Government restraint resulted in a sharp decline in early 2010 in spending on meals and other social events for ambassadors in key capitals including Washington, Tokyo, Paris, Moscow, and Berlin, as well as at the European Union mission in Brussels and the United Nations mission in New York.

The reduced spending, which reflects restraint measures taken last year, has sparked criticism from one of several retired senior diplomats who have accused the Harper government recently of not respecting the importance of cultivating social relationships with key officials and politicians in foreign capitals.

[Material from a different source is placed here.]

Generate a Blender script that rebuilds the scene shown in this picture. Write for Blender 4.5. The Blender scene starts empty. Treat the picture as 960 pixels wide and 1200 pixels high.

Paul Heinbecker, former ambassador to the United Nations, said chaining diplomats to their desks means the huge cost of establishing and running embassies abroad is squandered.
In an opinion piece published this week in the Ottawa-based weekly newspaper Embassy, Heinbecker cited the work of Allan Gotlieb, the ambassador in Washington during the Canada-U.S. free trade negotiations.
Gotlieb and his wife Sondra were famous in the 1980s for their lavish parties that drew the biggest political names in Washington.

He quoted Gotlieb’s recent comment that an ambassador without an entertainment allowance is “a dead duck, frankly.”

Harper, while in opposition, signalled his mistrust of Canadian diplomats during a 2005 campaign speech when he said he would extend Canada’s fisheries jurisdiction off the East Coast even if it resulted in a diplomatic row.

“When a country’s national interests are at stake . . . we won’t hesitate to have diplomatic battles,” Harper said. “That’s what foreign services is for — not just to clink glasses at cocktail parties.”

The year after winning power in 2006 he told a meeting of journalists from Canada’s multicultural communities that Canadian diplomats often undermined the government’s foreign policy.